Around where I live is sugar maple country. The early sap rising in the spring, just as the snow is melting, is sweet, and once boiled down 20:1 makes a nice syrup, or boiled even farther gives you maple sugar. I'm sure sugar maples exist somewhere in glorantha. I figure either up around bear Hsunchen territory in the west, or northern solar country (where this is regarded as the maple's celebrating the return of their emperor). Sugar maples go bright red in the fall, so are no doubt well liked by the lunars too.

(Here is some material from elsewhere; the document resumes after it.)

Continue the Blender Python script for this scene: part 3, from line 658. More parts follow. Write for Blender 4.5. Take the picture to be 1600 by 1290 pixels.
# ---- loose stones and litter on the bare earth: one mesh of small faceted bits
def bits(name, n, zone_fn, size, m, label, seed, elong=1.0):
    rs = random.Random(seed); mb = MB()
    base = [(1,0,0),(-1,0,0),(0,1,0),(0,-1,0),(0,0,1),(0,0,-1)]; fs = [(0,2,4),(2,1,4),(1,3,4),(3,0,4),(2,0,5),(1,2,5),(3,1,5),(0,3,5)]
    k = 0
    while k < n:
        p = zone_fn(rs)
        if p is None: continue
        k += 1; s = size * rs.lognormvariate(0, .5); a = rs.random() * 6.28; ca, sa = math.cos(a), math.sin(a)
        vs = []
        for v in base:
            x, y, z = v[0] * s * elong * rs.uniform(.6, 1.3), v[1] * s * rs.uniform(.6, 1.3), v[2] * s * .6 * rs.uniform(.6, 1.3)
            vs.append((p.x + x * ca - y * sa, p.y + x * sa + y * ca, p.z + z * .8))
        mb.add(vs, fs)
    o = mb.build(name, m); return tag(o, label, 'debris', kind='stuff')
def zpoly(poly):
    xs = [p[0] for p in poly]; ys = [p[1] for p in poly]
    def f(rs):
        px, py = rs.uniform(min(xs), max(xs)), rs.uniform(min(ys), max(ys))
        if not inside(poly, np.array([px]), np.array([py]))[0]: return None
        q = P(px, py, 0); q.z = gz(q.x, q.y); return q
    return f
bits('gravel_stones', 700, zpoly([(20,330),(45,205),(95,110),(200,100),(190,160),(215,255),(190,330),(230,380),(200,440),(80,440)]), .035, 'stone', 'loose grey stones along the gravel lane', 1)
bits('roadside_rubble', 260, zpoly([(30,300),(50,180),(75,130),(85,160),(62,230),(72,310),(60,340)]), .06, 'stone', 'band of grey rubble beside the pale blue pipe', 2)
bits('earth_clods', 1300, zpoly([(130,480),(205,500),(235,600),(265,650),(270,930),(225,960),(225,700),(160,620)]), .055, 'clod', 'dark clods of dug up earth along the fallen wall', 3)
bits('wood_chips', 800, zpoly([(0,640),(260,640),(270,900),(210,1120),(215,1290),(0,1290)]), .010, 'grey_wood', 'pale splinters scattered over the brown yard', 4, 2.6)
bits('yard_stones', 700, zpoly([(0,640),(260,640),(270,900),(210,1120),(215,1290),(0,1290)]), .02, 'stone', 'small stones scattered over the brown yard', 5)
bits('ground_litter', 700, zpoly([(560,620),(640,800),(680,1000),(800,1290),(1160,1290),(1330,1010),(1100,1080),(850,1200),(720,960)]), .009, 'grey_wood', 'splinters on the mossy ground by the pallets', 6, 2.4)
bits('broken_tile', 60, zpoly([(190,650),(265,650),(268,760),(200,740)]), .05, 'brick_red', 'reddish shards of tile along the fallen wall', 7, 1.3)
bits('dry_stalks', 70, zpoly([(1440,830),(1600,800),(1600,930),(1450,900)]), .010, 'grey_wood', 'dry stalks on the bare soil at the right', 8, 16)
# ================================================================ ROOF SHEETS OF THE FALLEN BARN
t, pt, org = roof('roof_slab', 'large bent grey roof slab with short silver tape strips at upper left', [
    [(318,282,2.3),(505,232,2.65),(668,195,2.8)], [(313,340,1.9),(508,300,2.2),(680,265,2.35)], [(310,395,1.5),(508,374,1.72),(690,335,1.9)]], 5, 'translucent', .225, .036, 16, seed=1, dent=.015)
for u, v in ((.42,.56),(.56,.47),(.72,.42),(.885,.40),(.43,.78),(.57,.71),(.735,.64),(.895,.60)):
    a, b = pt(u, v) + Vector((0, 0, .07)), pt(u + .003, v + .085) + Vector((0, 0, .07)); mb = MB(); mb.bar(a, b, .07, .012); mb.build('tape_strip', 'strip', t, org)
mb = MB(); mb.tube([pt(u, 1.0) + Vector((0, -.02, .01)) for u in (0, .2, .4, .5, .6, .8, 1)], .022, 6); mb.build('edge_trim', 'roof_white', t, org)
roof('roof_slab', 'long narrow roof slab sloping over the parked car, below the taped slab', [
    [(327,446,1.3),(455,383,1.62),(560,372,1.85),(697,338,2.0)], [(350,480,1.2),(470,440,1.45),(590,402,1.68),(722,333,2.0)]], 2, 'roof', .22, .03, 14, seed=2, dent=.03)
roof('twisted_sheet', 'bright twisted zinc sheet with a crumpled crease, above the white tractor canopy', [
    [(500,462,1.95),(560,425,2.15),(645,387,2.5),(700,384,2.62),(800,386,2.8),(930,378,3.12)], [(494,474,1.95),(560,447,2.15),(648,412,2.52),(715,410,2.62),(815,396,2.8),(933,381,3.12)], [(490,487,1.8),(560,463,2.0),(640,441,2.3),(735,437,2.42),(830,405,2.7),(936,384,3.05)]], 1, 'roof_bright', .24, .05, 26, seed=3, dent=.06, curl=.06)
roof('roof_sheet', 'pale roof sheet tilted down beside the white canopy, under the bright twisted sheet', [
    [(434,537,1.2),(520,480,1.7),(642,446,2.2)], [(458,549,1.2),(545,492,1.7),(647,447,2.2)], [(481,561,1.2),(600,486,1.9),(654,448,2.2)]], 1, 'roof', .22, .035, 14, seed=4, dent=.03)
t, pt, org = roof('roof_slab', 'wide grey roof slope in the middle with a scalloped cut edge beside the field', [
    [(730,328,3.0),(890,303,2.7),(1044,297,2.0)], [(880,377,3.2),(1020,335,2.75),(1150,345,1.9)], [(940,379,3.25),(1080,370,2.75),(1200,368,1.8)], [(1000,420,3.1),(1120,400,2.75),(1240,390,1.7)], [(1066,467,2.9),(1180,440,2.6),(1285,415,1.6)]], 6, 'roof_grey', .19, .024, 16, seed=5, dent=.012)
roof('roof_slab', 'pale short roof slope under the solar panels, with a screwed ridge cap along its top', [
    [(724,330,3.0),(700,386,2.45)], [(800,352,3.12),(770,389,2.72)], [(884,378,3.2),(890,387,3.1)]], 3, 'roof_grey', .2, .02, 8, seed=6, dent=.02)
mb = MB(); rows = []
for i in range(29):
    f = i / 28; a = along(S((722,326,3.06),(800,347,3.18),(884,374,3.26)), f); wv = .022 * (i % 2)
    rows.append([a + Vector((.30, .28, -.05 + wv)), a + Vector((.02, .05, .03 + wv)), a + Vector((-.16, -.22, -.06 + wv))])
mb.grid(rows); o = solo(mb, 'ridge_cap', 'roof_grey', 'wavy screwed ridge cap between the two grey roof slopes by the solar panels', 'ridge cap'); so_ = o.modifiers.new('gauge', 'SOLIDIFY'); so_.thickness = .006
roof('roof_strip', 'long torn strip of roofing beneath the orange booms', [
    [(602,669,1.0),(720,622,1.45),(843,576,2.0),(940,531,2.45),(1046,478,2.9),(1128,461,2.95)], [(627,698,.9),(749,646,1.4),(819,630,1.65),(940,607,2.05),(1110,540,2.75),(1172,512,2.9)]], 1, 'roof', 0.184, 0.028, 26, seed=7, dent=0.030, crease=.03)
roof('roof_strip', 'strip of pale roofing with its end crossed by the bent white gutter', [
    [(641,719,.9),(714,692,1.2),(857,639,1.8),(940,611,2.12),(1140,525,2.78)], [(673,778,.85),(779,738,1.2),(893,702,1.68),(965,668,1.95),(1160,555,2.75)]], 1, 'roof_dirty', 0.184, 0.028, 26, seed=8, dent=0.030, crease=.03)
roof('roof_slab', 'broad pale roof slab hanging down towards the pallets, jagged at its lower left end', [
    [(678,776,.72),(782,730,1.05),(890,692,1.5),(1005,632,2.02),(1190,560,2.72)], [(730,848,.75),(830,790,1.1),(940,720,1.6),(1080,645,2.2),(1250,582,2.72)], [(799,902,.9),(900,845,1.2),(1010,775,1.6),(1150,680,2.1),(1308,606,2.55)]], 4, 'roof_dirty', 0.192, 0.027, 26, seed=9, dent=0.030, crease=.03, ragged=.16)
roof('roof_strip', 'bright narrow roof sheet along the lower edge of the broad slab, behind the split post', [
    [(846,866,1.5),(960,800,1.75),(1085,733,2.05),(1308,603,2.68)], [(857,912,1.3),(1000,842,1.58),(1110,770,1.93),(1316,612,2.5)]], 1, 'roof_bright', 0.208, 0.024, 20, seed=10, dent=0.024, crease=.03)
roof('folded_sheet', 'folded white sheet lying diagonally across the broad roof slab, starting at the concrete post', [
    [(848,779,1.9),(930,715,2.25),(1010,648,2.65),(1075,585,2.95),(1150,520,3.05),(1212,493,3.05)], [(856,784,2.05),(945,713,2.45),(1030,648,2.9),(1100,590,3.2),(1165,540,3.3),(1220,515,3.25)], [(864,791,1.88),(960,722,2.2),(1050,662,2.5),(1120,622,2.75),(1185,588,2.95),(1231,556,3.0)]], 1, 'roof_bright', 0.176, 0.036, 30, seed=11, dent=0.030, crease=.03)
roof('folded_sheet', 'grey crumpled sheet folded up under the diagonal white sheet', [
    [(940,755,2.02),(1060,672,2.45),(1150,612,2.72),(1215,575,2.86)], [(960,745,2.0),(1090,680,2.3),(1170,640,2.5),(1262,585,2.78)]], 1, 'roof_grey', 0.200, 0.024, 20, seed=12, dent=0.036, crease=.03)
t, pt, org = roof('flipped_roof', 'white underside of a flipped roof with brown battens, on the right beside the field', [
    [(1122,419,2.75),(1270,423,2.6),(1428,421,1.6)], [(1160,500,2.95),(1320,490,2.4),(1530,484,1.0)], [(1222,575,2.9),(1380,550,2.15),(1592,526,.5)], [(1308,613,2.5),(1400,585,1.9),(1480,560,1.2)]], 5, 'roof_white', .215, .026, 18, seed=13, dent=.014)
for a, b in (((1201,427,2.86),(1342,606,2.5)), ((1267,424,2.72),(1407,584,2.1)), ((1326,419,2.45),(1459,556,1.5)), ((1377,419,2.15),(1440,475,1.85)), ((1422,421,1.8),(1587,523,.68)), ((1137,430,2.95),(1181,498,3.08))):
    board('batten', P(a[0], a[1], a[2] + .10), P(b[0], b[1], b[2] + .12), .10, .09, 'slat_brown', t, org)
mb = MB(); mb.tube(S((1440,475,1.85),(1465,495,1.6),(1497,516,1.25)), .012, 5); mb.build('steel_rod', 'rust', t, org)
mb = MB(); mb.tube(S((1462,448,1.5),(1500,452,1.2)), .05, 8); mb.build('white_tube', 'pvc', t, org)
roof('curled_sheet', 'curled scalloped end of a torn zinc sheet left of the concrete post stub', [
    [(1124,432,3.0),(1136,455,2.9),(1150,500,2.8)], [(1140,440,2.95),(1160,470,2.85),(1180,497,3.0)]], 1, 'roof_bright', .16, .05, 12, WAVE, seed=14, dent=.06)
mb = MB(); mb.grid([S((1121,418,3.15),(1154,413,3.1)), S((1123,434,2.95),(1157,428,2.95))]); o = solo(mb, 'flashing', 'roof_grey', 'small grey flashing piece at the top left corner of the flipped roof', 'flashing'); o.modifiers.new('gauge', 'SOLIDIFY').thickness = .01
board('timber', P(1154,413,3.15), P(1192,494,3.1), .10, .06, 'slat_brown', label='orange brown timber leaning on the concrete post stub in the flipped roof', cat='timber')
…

The coolest winter effect I ever saw was in France, actually. We went to visit a chateau (I forget which one now) during a cold spell. They grounds included many ornamental ponds, each lined with a stone wally, of varying size and shape. The ground hadn't frozen yet, so the ponds were frozen in the middle to a fair thickness, but the ice thinned gradually towards the edge, never quite touching the stone. We discovered by chance that a stone tossed onto this ice made it ring a pure musical note (no doubt calculable with sufficient research). I'm positive that somewhere in Glorantha someone of pure decadence has such a garden built on purpose, just to make the appropriate music once a year.